SET TASK |
Copy all the material below, exactly as it stands.

[START]

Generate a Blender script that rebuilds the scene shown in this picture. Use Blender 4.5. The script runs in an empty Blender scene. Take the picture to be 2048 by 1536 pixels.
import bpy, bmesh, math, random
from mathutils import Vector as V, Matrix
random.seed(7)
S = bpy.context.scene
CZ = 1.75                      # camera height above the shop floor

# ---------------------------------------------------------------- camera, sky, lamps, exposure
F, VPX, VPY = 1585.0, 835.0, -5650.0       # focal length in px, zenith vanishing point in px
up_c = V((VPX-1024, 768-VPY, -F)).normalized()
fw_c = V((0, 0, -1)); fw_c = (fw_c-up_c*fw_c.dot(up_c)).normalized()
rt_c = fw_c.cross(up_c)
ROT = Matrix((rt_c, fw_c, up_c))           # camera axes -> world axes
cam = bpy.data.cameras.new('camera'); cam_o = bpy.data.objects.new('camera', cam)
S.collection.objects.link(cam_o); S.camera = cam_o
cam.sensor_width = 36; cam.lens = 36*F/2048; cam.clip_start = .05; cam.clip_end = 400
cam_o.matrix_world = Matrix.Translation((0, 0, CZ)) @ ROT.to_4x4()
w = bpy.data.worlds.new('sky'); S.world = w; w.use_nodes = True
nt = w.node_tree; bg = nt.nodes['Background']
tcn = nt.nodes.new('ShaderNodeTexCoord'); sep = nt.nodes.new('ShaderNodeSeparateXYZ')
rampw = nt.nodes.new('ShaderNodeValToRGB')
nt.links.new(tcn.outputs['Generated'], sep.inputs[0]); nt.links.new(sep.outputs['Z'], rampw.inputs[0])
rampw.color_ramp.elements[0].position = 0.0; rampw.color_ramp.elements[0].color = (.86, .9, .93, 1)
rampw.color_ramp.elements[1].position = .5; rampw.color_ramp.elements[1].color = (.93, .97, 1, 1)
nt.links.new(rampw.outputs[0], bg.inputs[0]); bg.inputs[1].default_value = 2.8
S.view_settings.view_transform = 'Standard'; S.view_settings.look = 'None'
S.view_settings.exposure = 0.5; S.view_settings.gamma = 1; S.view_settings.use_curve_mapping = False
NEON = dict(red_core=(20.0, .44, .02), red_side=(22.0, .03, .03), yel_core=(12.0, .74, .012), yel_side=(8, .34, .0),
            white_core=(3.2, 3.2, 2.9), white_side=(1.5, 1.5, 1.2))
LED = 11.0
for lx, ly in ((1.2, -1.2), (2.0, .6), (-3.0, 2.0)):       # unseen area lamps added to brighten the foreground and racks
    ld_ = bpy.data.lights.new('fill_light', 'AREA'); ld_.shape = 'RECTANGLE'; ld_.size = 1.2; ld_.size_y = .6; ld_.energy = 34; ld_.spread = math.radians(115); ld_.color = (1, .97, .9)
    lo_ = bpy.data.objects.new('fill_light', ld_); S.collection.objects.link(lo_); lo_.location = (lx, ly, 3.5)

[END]

ANSWER BELOW |
Generate a Blender script that rebuilds the scene shown in this picture. Use Blender 4.5. The script runs in an empty Blender scene. Take the picture to be 2048 by 1536 pixels.
import bpy, bmesh, math, random
from mathutils import Vector as V, Matrix
random.seed(7)
S = bpy.context.scene
CZ = 1.75                      # camera height above the shop floor

# ---------------------------------------------------------------- camera, sky, lamps, exposure
F, VPX, VPY = 1585.0, 835.0, -5650.0       # focal length in px, zenith vanishing point in px
up_c = V((VPX-1024, 768-VPY, -F)).normalized()
fw_c = V((0, 0, -1)); fw_c = (fw_c-up_c*fw_c.dot(up_c)).normalized()
rt_c = fw_c.cross(up_c)
ROT = Matrix((rt_c, fw_c, up_c))           # camera axes -> world axes
cam = bpy.data.cameras.new('camera'); cam_o = bpy.data.objects.new('camera', cam)
S.collection.objects.link(cam_o); S.camera = cam_o
cam.sensor_width = 36; cam.lens = 36*F/2048; cam.clip_start = .05; cam.clip_end = 400
cam_o.matrix_world = Matrix.Translation((0, 0, CZ)) @ ROT.to_4x4()
w = bpy.data.worlds.new('sky'); S.world = w; w.use_nodes = True
nt = w.node_tree; bg = nt.nodes['Background']
tcn = nt.nodes.new('ShaderNodeTexCoord'); sep = nt.nodes.new('ShaderNodeSeparateXYZ')
rampw = nt.nodes.new('ShaderNodeValToRGB')
nt.links.new(tcn.outputs['Generated'], sep.inputs[0]); nt.links.new(sep.outputs['Z'], rampw.inputs[0])
rampw.color_ramp.elements[0].position = 0.0; rampw.color_ramp.elements[0].color = (.86, .9, .93, 1)
rampw.color_ramp.elements[1].position = .5; rampw.color_ramp.elements[1].color = (.93, .97, 1, 1)
nt.links.new(rampw.outputs[0], bg.inputs[0]); bg.inputs[1].default_value = 2.8
S.view_settings.view_transform = 'Standard'; S.view_settings.look = 'None'
S.view_settings.exposure = 0.5; S.view_settings.gamma = 1; S.view_settings.use_curve_mapping = False
NEON = dict(red_core=(20.0, .44, .02), red_side=(22.0, .03, .03), yel_core=(12.0, .74, .012), yel_side=(8, .34, .0),
            white_core=(3.2, 3.2, 2.9), white_side=(1.5, 1.5, 1.2))
LED = 11.0
for lx, ly in ((1.2, -1.2), (2.0, .6), (-3.0, 2.0)):       # unseen area lamps added to brighten the foreground and racks
    ld_ = bpy.data.lights.new('fill_light', 'AREA'); ld_.shape = 'RECTANGLE'; ld_.size = 1.2; ld_.size_y = .6; ld_.energy = 34; ld_.spread = math.radians(115); ld_.color = (1, .97, .9)
    lo_ = bpy.data.objects.new('fill_light', ld_); S.collection.objects.link(lo_); lo_.location = (lx, ly, 3.5)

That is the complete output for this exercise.